- **Task objective**
All lines from the beginning of the listing through the line with "t = cwall('L" are to be copied word for word; the pictures are not.

- **Given data**
------
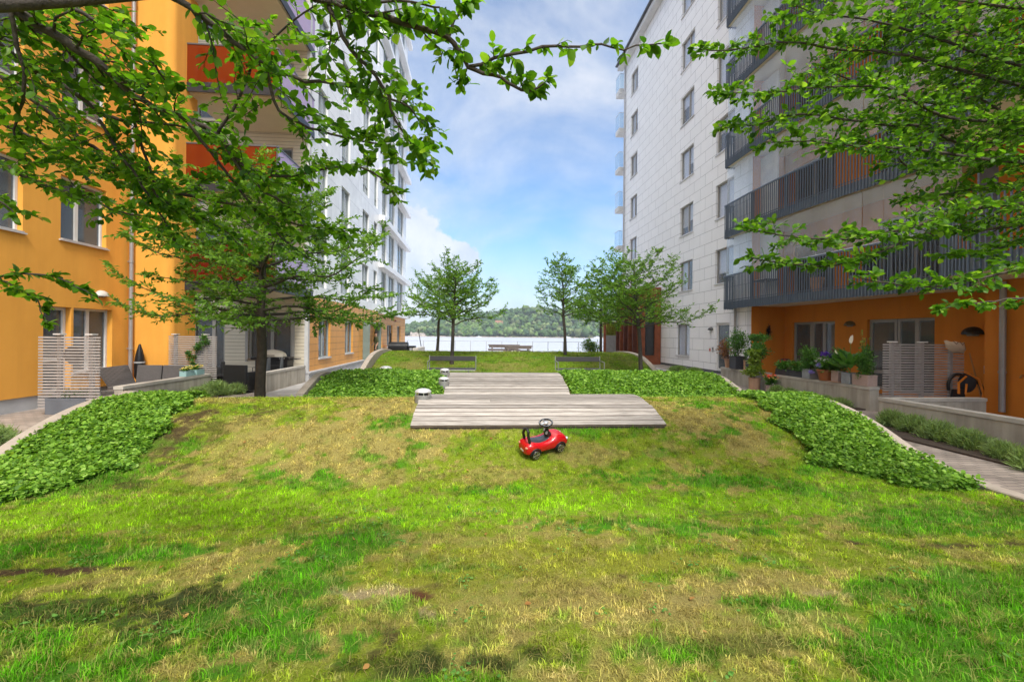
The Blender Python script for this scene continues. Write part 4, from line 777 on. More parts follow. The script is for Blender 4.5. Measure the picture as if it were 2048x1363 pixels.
# ------------------------------------------------------------------ low concrete walls
def cwall(lab, segs, h=.56, cap=.07):
    a = segs[0]; t = thing('terrace_wall', lab, 'wall', ((a[0] + a[2]) / 2, (a[1] + a[3]) / 2, 0), 'low concrete terrace walls'); b = MB(); c = MB()
    for x0, y0, x1, y1 in segs: b.box((x0, y0, -.05), (x1, y1, h - cap)); c.box((x0 - .012, y0 - .012, h - cap + .003), (x1 + .012, y1 + .012, h))
    b.build('wall_body', CONC, t); c.build('cap', CONCT, t); return t
cwall('low concrete wall in front of the grey rattan sofa, flower boxes on its far end', [(-7.55, 10.1, -7.38, 13.25)], .58)
cwall('low concrete wall beside the tree trunk in front of the grill', [(-6.22, 13.6, -6.045, 16.55)], .58)
cwall('low concrete wall carrying the long row of potted plants', [(9.38, 10.22, 9.62, 13.7)], .57)
cwall('low concrete wall near the entrance door with square dark pots on it', [(9.38, 14.2, 9.62, 16.9)], .57)
t = cwall('L shaped concrete wall in the right foreground', [(8.42, 2.5, 8.60, 8.95), (8.62, 8.80, 10.7, 8.95)], .50)

# ------------------------------------------------------------------ slatted privacy screens
def screen(x0, x1, Y, lab, posts, H=1.62):
    t = thing('slatted_screen', lab, 'screen', ((x0 + x1) / 2, Y, 0), 'slatted privacy screens'); s = MB(); z = .12
    while z < H: s.box((x0, Y - .012, z), (x1, Y + .012, z + .033)); z += .0605
    s.build('slats', SLAT, t)
    for px_ in posts:
        m = MB(); m.box((px_ - .04, Y + .014, 0), (px_ + .04, Y + .07, H + .02)); o = m.build('post', SLAT, t); m = MB(); m.box((px_ - .07, Y - .05, H + .022), (px_ + .07, Y + .10, H + .05)); m.build('post_cap', mat('cap_pale', (.62, .58, .55), .5), o)
    return t
screen(-8.98, -7.79, 10.05, 'grey slatted screen on the far left with a round disc behind it', (-8.60, -7.98))
screen(-8.58, -7.30, 13.38, 'grey slatted screen between the rattan sofa and the black armchair, with a climbing plant', (-8.42, -7.62))
screen(9.62, 11.70, 10.12, 'wide grey slatted screen at the end of the row of pots on the right', (9.88, 10.65, 11.4))
t = thing('round_disc', 'round brown disc hanging behind the leftmost slatted screen', 'ornament', (-8.48, 10.25, 1.15))
MB().lathe([(.18, -.02), (.19, 0), (.18, .02)], 28, Matrix.Translation((-8.48, 10.25, 1.22)) @ Matrix.Rotation(R(90), 4, 'X')).build('disc', mat('disc_brown', (.035, .018, .012), .6), t, True)
MB().tube([(-8.48, 10.25, 1.4), (-8.42, 10.2, 1.58)], .006, 6).build('cord', BLACK, t)

# ------------------------------------------------------------------ furniture on the left terraces
t = thing('lounge_sofa', 'grey rattan corner sofa in front of the orange wall', 'sofa', (-8.4, 12.6, 0))
b = MB()
for i, (xa, xb) in enumerate(((-9.15, -8.52), (-8.49, -7.86), (-7.83, -7.62))):
    M = Matrix.Translation((0, 12.98, .30)) @ Matrix.Rotation(R(-8), 4, 'X') @ Matrix.Translation((0, -12.98, -.30)); b.box((xa, 12.94, .30), (xb, 13.02, .82), M, .015)
b.build('backrest', GRATTAN, t)
b = MB(); b.add([(-9.18, 12.95, .3), (-9.18, 12.1, .3), (-9.12, 12.1, .3), (-9.12, 12.95, .3), (-9.42, 12.98, .82), (-9.46, 12.05, .80), (-9.40, 12.05, .80), (-9.36, 12.98, .82)], [(3, 2, 1, 0), (4, 5, 6, 7), (0, 1, 5, 4), (1, 2, 6, 5), (2, 3, 7, 6), (3, 0, 4, 7)]); b.build('side_backrest', GRATTAN, t)
b = MB(); b.box((-9.18, 12.05, .10), (-7.62, 12.93, .34), None, .015); b.build('seat', GRATTAN, t)
b = MB()
for x, y in ((-9.1, 12.1), (-7.75, 12.1), (-9.1, 12.85), (-7.75, 12.85)): b.box((x - .03, y - .03, 0), (x + .03, y + .03, .10))
b.build('feet', BLACK, t)
t = thing('footstool', 'grey rattan footstool in front of the corner sofa', 'stool', (-8.2, 11.6, 0)); MB().box((-8.75, 11.3, .08), (-7.75, 11.95, .33), None, .015).build('seat', GRATTAN, t); MB().box((-8.7, 11.35, 0), (-8.62, 11.43, .08)).box((-7.88, 11.35, 0), (-7.8, 11.43, .08)).build('feet', BLACK, t)
t = thing('covered_parasol', 'closed parasol in a black cover standing behind the downpipe', 'parasol', (-9.22, 13.2, 0))
MB().lathe([(.05, .35), (.12, .5), (.13, .8), (.10, 1.05), (.07, 1.2), (.02, 1.38)], 12, Matrix.Translation((-9.22, 13.2, 0))).build('cover', BLACK, t, True); MB().tube([(-9.22, 13.2, .03), (-9.22, 13.2, .4)], .02, 8).build('pole', METAL, t); MB().lathe([(.2, 0), (.2, .04), (.04, .06)], 16, Matrix.Translation((-9.22, 13.2, 0))).build('foot', BLACK, t)
MB().lathe([(.133, .86), (.133, .9)], 12, Matrix.Translation((-9.22, 13.2, 0))).build('strap', mat('strap_grey', (.35, .35, .35), .6), t)
def armchair(x, y, rz, lab):
    t = thing('rattan_armchair', lab, 'armchair', (x, y, 0), 'black rattan armchairs', rz)
    for nm, a, b in (('seat', (-.28, -.3, .16), (.28, .25, .38)), ('backrest', (-.36, .255, .06), (.36, .36, .80)), ('armrest', (-.36, -.33, .06), (-.285, .25, .60)), ('armrest', (.285, -.33, .06), (.36, .25, .60))): MB().box(a, b, None, .012).build(nm, RATTAN, t, local=True)
    MB().box((-.34, -.31, 0), (-.3, -.27, .06)).box((.3, -.31, 0), (.34, -.27, .06)).box((-.34, .3, 0), (-.3, .34, .06)).box((.3, .3, 0), (.34, .34, .06)).build('feet', BLACK, t, local=True)
    MB().box((-.27, -.29, .384), (.27, .24, .45), None, .02).build('cushion', mat('charcoal_cushion', (.03, .03, .033), .9), t, local=True); return t
armchair(-8.35, 15.0, R(-60), 'black rattan armchair just right of the slatted screen with the climber')
armchair(-6.75, 13.75, R(165), 'black rattan armchair seen behind the near tree trunk')
t = thing('rattan_table', 'low black rattan table between two armchairs', 'table', (-7.45, 14.4, 0)); MB().box((-7.95, 14.05, .05), (-6.98, 14.75, .40), None, .012).build('base', RATTAN, t); MB().box((-7.97, 14.03, .405), (-6.96, 14.77, .43), None, .008).build('table_top', mat('smoked_top', (.05, .05, .055), .2), t)
def foldchair(x, y, rz, lab):
    t = thing('garden_chair', lab, 'chair', (x, y, 0), 'dark chairs behind the low wall', rz)
    MB().box((-.21, .18, .48), (.21, .205, .92), None, .01).build('backrest', mat('mesh_grey', (.13, .14, .15), .7), t, local=True); MB().box((-.22, -.22, .43), (.22, .2, .46), None, .01).build('seat', mat('mesh_grey', (.13, .14, .15)), t, local=True)
    for sx in (-.21, .21):
        MB().tube([(sx, .2, .93), (sx, .17, .45), (sx, .24, 0)], .012, 6).build('leg', BLACK, t, True, True); MB().tube([(sx, -.2, 0), (sx, -.2, .64), (sx, .16, .66)], .012, 6).build('leg', BLACK, t, True, True)
foldchair(-6.75, 14.85, R(-80), 'grey mesh garden chair nearer the trunk, its back above the low wall'); foldchair(-6.62, 15.5, R(-80), 'grey mesh garden chair further from the trunk, its back above the low wall')
t = thing('gas_grill', 'gas grill with a cream lid and black cart against the clapboard wall', 'grill', (-6.9, 16.1, 0))
MB().box((-7.45, 15.9, .10), (-6.4, 16.45, .80), None, .02).build('cart', BLACK, t); MB().box((-7.6, 15.9, .80), (-6.36, 16.4, .9), None, .02).build('body', BLACK, t)
m = MB(); vs = []; nn = 14
for i in range(nn + 1):
    a = math.pi * i / nn
    for j in range(9): b = math.pi * j / 8; vs.append((-6.98 - .42 * math.cos(a), 16.15 - .25 * math.cos(b) * (math.sin(a) ** .35 if 0 < i < nn else 0), .905 + .24 * (math.sin(a) ** .8 if 0 < i < nn else 0) * (math.sin(b) ** .5 if 0 < j < 8 else 0)))
m.add(vs, [(i * 9 + j, i * 9 + j + 1, i * 9 + j + 10, i * 9 + j + 9) for i in range(nn) for j in range(8)]); m.build('lid', mat('lid_cream', (.58, .52, .42), .35, .03), t, 2)
MB().tube([(-7.2, 15.86, .96), (-6.8, 15.86, .96)], .012, 8).build('lid_handle', BLACK, t, True)
for x in (-6.5, -6.62): MB().lathe([(.03, 0), (.03, .03)], 12, Matrix.Translation((x, 15.89, .86)) @ Matrix.Rotation(R(90), 4, 'X')).build('knob', STEEL, t, True)
MB().box((-6.35, 15.95, .82), (-6.1, 16.35, .85), None, .01).build('side_shelf', BLACK, t)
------
- **Output for this task**
The Blender Python script for this scene continues. Write part 4, from line 777 on. More parts follow. The script is for Blender 4.5. Measure the picture as if it were 2048x1363 pixels.
# ------------------------------------------------------------------ low concrete walls
def cwall(lab, segs, h=.56, cap=.07):
    a = segs[0]; t = thing('terrace_wall', lab, 'wall', ((a[0] + a[2]) / 2, (a[1] + a[3]) / 2, 0), 'low concrete terrace walls'); b = MB(); c = MB()
    for x0, y0, x1, y1 in segs: b.box((x0, y0, -.05), (x1, y1, h - cap)); c.box((x0 - .012, y0 - .012, h - cap + .003), (x1 + .012, y1 + .012, h))
    b.build('wall_body', CONC, t); c.build('cap', CONCT, t); return t
cwall('low concrete wall in front of the grey rattan sofa, flower boxes on its far end', [(-7.55, 10.1, -7.38, 13.25)], .58)
cwall('low concrete wall beside the tree trunk in front of the grill', [(-6.22, 13.6, -6.045, 16.55)], .58)
cwall('low concrete wall carrying the long row of potted plants', [(9.38, 10.22, 9.62, 13.7)], .57)
cwall('low concrete wall near the entrance door with square dark pots on it', [(9.38, 14.2, 9.62, 16.9)], .57)
t = cwall('L shaped concrete wall in the right foreground', [(8.42, 2.5, 8.60, 8.95), (8.62, 8.80, 10.7, 8.95)], .50)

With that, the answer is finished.